Meetfuncties
Om verdere functies op te vragen die u kunnen helpen bij de weergave, drukt u op de toets Func (6). Navigeer in de weergegeven opties met de pijltoetsen links (12) of rechts (8) om een functie te selecteren. Selecteer een functie en druk opnieuw op de toets Func (6).

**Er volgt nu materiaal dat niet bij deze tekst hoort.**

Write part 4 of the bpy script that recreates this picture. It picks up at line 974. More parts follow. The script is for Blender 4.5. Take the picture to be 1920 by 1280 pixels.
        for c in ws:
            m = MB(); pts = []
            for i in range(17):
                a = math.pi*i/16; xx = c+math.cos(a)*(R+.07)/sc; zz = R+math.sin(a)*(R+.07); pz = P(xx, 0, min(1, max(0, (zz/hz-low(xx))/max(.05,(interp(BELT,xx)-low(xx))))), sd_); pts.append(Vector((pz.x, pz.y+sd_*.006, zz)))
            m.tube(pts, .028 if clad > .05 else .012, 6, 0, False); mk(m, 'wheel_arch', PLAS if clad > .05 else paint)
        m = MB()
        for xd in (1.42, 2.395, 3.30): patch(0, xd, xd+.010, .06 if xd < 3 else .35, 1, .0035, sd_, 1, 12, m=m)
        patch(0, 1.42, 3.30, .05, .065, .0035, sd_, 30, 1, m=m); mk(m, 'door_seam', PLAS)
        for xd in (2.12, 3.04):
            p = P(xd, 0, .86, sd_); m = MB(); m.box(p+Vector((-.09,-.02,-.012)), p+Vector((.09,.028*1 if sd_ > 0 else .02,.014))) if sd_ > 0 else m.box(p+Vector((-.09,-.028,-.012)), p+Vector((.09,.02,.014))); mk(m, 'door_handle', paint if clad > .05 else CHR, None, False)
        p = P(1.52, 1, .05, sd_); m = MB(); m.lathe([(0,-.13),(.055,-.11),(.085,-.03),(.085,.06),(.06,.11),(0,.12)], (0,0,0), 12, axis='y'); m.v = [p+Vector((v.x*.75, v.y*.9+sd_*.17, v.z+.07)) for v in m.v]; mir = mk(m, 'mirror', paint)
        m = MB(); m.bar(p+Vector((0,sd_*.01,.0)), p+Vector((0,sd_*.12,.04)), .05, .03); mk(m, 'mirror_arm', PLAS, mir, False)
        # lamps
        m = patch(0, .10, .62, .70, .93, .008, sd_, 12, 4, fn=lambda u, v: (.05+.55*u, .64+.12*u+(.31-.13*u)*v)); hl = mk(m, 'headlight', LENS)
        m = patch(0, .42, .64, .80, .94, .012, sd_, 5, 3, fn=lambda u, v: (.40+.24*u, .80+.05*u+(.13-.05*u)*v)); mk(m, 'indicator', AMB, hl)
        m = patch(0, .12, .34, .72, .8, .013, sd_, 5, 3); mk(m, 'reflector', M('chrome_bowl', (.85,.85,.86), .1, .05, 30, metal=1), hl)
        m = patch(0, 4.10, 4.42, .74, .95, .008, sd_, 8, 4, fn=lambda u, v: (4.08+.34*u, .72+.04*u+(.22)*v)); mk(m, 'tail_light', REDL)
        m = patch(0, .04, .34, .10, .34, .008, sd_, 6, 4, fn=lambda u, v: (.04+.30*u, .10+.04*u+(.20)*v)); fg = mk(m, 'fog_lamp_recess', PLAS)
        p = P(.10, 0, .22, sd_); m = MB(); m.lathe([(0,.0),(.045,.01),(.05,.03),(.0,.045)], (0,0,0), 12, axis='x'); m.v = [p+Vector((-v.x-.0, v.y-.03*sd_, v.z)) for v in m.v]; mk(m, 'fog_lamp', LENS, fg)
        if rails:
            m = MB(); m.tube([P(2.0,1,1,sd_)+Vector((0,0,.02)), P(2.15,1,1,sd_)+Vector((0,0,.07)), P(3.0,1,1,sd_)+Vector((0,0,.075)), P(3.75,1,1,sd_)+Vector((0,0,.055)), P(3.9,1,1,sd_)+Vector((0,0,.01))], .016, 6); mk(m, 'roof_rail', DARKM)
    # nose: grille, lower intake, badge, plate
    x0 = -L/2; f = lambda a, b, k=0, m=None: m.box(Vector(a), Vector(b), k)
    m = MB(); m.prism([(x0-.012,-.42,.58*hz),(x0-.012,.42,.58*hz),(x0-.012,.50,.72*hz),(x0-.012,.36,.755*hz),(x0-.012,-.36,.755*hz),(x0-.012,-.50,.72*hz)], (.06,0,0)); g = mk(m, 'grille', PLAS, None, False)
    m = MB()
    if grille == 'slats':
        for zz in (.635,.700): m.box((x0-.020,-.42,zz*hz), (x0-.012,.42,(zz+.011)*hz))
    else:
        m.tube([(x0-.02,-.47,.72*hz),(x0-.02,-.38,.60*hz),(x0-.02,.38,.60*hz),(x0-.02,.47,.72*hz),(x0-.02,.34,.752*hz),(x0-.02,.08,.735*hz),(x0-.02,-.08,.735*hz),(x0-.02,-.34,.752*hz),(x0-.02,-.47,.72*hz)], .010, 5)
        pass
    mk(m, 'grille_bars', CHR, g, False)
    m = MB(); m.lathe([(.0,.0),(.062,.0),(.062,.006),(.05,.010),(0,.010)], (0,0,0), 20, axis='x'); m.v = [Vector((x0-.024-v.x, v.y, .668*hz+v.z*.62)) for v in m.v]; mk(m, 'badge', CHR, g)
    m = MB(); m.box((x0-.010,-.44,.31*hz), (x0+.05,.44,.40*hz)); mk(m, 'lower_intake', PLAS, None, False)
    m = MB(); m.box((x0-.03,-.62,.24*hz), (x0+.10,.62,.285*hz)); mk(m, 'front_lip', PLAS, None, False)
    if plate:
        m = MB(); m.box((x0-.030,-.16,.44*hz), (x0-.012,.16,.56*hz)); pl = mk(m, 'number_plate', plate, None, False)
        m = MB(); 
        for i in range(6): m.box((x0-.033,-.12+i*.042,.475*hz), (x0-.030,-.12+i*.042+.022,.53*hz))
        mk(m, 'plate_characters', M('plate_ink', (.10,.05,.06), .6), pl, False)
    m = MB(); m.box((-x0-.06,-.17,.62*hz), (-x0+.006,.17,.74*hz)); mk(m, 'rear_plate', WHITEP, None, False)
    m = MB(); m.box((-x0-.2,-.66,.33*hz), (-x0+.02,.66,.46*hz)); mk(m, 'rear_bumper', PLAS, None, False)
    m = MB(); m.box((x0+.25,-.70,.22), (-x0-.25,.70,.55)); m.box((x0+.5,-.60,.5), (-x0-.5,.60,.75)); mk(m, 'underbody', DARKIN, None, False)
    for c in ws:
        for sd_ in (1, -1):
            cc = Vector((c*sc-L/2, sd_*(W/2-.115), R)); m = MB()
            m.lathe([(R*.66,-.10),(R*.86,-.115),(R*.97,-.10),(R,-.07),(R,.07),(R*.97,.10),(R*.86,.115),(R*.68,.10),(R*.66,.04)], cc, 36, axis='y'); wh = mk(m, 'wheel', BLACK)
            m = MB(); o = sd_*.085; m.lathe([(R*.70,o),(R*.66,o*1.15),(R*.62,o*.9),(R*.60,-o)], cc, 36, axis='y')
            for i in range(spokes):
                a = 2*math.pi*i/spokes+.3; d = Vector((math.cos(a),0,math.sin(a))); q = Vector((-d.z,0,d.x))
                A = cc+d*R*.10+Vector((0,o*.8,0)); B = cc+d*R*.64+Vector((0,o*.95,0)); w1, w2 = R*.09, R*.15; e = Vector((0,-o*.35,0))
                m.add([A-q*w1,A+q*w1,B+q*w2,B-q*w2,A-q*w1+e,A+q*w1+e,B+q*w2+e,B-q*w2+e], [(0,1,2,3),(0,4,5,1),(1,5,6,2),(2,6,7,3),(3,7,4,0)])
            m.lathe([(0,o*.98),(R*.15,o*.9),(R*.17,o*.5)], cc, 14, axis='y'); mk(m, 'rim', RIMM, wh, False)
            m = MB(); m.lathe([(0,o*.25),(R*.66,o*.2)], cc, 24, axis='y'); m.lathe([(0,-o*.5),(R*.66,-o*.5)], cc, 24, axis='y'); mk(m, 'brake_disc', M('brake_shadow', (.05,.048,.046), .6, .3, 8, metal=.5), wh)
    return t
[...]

De volgende meetfuncties staan ter beschikking:
- <Automatisch>
De kleurverdeling in het warmtebeeld gebeurt automatisch.
- <Warmtezoeker>
In deze meetfunctie worden alleen de warmere temperaturen in het meetbereik als warmtebeeld weergegeven. Het gedeelte buiten deze warmere temperaturen wordt als echt beeld in grijstinten weergegeven. De weergave in grijstinten verhindert dat gekleurde objecten abusievelijk met temperaturen in verbinding worden gebracht (bijv. rode kabel in schakelkast bij het zoeken naar oververhitte bouwelementen). Pas de verdeelschaal met de pijltoets omhoog (5) en omlaag (10) aan. Het weergegeven temperatuurbereik wordt daardoor als warmtebeeld vergroot of verkleind. Het meetgereedschap meet minimum- en maximumtemperaturen verder mee en geeft deze aan de uiteinden van de verdeelschaal (g) weer.
- <Koudezoeker>
In deze meetfunctie worden alleen de koudere temperaturen in het meetbereik als warmtebeeld weergegeven. Het gedeelte buiten deze koudere temperaturen wordt als echt beeld in grijstinten weergegeven om gekleurde objecten niet abusievelijk met temperaturen in verbinding te brengen (bijv. blauw kozijn bij het zoeken naar gebrekkige isolatie). Pas de verdeelschaal met de pijltoets omhoog (5) en omlaag (10) aan. Het weergegeven temperatuurbereik wordt daardoor als warmtebeeld vergroot of verkleind. Het meetgereedschap meet minimum- en maximumtemperaturen verder mee en geeft deze aan de uiteinden van de verdeelschaal (g) weer.
- <Handmatig>
Als sterk afwijkende temperaturen in het warmtebeeld worden gemeten (bijv. radiator als heet object bij onderzoek van koudebruggen), dan worden de beschikbare kleuren over een groot aantal temperatuurwaarden in het bereik tussen maximum- en minimumtemperatuur verdeeld. Dit kan ertoe leiden dat fijne temperatuurverschillen niet meer gedetailleerd kunnen worden weergegeven. Om een weergave van het te onderzoeken temperatuurbereik met meer details te verkrijgen, gaat u als volgt te werk: nadat u naar de modus <Handmatig> bent gegaan, kunt u de maximum- of minimumtemperatuur instellen. Zo kunt u het temperatuurbereik vastleggen dat voor u relevant is en waarin u fijne verschillen wilt herkennen. De instelling <Verdeelschaal terugzetten> past de verdeelschaal weer automatisch aan de gemeten waarden in het gezichtsveld van de infraroodsensor aan.